Published June 16, 2017

 When the Berlin Wall Began to Crack

BERLIN — Thirty years ago this week, President Ronald Reagan stood at a lectern in what was then West Berlin, framed by the Brandenburg Gate behind him.

Through a thick sheet of bulletproof glass, he gazed at the ugly concrete symbol of the Cold War, the Berlin Wall, and uttered the most famous words of his presidency to Mikhail Gorbachev, the leader of the Soviet empire.

"Mr. Gorbachev, tear down this wall," he said. This was no mere rhetorical flourish. He was passionately and morally offended by the "evil empire."

The Wall Museum in Berlin celebrates the occasion with a film of the late president delivering his memorable line. Berliners and tourists stroll past tall poles to imagine where the wall once stood.

It's hard to conjure up the terror that once confronted those who sought freedom on the other side of the 28-mile "death strip" that split the city between 1961 to 1989, where at least 139 men and women, many of them in the bloom of youth, were died trying to escape to freedom.

Four years ago, then-first lady Michelle Obama visited the wall with her daughters, Sasha and Malia Obama, and placed red and yellow roses on a memorial. But the times have changed, along with the president. A guide speaking to a group of American visitors today joked, "Donald Trump has also taken an interest in our wall." It drew a few chuckles.

The Wall Museum stands near the hip, prosperous Prenzlauer Berg, a once-drab neighborhood behind the wall that is now animated with cafes, galleries, shops, and bakeries with bagels and strudel — though Jewish customers are few.
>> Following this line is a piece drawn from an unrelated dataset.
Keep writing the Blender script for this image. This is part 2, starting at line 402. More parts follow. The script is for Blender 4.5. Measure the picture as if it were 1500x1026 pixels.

Many young men and women are pushing strollers, marking a Berlin baby boom. New luxury apartment houses and renovated buildings line the former border strip.

Shortly before Reagan's visit, young people in East Berlin risked arrest and protested the communist regime's preventing them from listening to a rock concert on the Western side of the wall. The Gipper gave them a voice. Today the children of that protest listen to rock, techno and pop with hedonistic abandon.

Not everyone in Reagan's inner circle 30 years ago wanted him to use strong language to rebuke the Soviet intransigence. The U.S. State Department, the National Security Council and the American ambassador in West Germany urged him to speak softly, lest he arouse Gorbachev and a big stick. They feared that tough rhetoric would raise the heat beneath the diplomatic burners, and that the Cold War would turn hot.

But the Gipper stood tall and retained the strong exhortation because it was "the right thing to do." Over the next two years, protesters behind the Iron Curtain heated up the streets of Leipzig, Germany; Warsaw, Poland; and Prague, Czechoslovakia, marching against Soviet tyranny and ultimately breaking through borders that had locked them in. The wall was soon history.


American school kids don't hear much history of the Cold War or Reagan's famous speech. Peter Robinson, who was 30 years old when he drafted the speech for the president, is now a research fellow at Stanford University's Hoover Institution. He laments that American high school students lack a context for Reagan's remarks.

"They don't know how Vietnam fit into it, or Korea," he told Politico. "They don't even know who Gorbachev was." He bristles at comparisons of the Berlin Wall and the wall that President Donald Trump wants to build along the U.S.-Mexican border. "There's a basic distinction between a wall to keep people in, and a wall to defend a border that keeps people from entering illegally," he says.

Four decades of what President George H.W. Bush described as the struggle "for the soul of mankind" is abstract in the telling today, and it no longer easily engages the contemporary imagination. In 1989, the day after the wall came down, West German Chancellor Helmut Kohl told Bush, "Without the United States, this day would not have been possible." It was a moment to indulge a fierce pride for Americans, but it lacked the drama of ranks of Yanks (and Southerners) returning home to parades in cities and small towns across America. Ours is a visual age where the medium is the message, and the medium doesn't easily depict the absence of public celebration.

But when Ronald Reagan said goodbye to Washington, he left the world without the fierce hostility between the superpowers that scarred the previous half-century. The "evil empire" belonged to another era. Thanks to the Gipper's doughty resolve, the world could "Score one for the good guys."